[Supplied information]
--- Begin ---

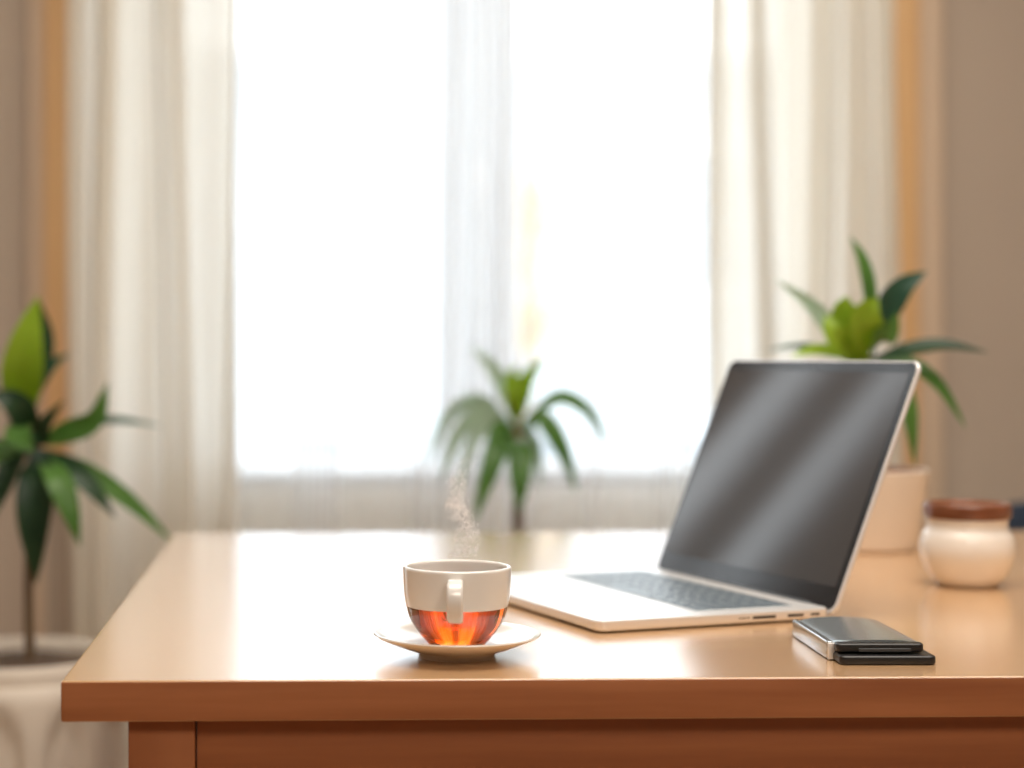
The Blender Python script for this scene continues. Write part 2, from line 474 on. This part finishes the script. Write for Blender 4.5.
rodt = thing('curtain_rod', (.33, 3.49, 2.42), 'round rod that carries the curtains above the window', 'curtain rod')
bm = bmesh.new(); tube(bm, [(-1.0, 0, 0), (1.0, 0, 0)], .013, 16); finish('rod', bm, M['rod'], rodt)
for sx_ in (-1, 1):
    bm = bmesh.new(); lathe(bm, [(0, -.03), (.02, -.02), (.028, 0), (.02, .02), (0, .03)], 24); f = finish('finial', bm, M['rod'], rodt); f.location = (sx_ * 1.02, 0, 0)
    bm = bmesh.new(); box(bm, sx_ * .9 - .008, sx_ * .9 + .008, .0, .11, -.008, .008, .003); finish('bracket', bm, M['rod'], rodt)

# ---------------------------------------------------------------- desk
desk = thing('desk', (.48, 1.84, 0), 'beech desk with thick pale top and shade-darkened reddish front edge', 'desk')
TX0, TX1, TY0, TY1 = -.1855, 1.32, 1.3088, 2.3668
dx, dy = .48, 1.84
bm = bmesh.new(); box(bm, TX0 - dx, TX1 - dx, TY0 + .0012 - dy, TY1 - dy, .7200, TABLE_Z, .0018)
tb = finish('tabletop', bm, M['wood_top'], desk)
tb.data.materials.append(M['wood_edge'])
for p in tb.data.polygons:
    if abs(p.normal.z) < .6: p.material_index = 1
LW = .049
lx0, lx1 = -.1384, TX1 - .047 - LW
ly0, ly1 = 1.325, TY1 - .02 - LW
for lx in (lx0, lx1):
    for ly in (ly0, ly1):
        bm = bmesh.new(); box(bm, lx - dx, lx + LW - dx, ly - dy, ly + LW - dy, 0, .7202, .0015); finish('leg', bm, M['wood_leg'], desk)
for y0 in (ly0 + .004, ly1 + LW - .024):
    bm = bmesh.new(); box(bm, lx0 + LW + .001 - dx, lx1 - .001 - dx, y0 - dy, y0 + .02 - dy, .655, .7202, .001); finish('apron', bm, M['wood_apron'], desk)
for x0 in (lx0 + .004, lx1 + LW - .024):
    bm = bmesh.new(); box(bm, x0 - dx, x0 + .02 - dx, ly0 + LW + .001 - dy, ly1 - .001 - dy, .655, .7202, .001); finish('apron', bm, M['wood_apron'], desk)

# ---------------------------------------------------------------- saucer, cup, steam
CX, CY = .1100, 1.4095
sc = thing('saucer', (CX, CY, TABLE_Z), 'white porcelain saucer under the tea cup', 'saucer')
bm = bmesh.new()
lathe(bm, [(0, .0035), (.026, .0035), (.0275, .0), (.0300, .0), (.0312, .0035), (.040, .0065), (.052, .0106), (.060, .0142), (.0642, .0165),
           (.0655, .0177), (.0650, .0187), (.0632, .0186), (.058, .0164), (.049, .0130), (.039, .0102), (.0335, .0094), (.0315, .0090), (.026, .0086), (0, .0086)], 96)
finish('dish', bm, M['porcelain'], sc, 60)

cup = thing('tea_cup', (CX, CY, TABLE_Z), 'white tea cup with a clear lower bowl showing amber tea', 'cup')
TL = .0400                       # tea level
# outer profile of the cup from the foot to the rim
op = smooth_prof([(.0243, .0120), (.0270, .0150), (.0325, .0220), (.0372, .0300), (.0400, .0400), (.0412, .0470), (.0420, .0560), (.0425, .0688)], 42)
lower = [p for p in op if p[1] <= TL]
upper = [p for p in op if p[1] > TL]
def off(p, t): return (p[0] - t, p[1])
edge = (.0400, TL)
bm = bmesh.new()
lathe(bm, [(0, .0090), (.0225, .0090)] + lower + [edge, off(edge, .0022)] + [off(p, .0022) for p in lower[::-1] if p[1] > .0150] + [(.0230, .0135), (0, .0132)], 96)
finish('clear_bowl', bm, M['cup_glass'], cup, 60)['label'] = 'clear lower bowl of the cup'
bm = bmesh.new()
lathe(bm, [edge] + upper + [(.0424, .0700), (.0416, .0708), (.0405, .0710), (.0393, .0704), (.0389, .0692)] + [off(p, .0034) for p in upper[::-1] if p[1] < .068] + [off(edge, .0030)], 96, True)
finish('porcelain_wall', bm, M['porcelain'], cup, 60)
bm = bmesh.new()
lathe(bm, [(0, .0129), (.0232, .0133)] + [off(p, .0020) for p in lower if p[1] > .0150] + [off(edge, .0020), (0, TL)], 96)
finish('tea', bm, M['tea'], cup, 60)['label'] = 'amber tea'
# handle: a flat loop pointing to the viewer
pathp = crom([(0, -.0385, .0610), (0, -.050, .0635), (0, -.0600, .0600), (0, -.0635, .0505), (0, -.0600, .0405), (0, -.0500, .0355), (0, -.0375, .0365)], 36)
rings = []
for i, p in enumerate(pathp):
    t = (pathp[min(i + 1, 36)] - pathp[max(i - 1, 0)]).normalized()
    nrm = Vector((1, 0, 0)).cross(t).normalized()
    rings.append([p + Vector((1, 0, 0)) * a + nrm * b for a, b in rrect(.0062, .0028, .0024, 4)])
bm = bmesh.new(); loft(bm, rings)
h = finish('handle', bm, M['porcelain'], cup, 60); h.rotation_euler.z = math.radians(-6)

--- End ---

[Prompt]
Pull out every line in the data above that has the word "apron".

[The reply]
    bm = bmesh.new(); box(bm, lx0 + LW + .001 - dx, lx1 - .001 - dx, y0 - dy, y0 + .02 - dy, .655, .7202, .001); finish('apron', bm, M['wood_apron'], desk)
    bm = bmesh.new(); box(bm, x0 - dx, x0 + .02 - dx, ly0 + LW + .001 - dy, ly1 - .001 - dy, .655, .7202, .001); finish('apron', bm, M['wood_apron'], desk)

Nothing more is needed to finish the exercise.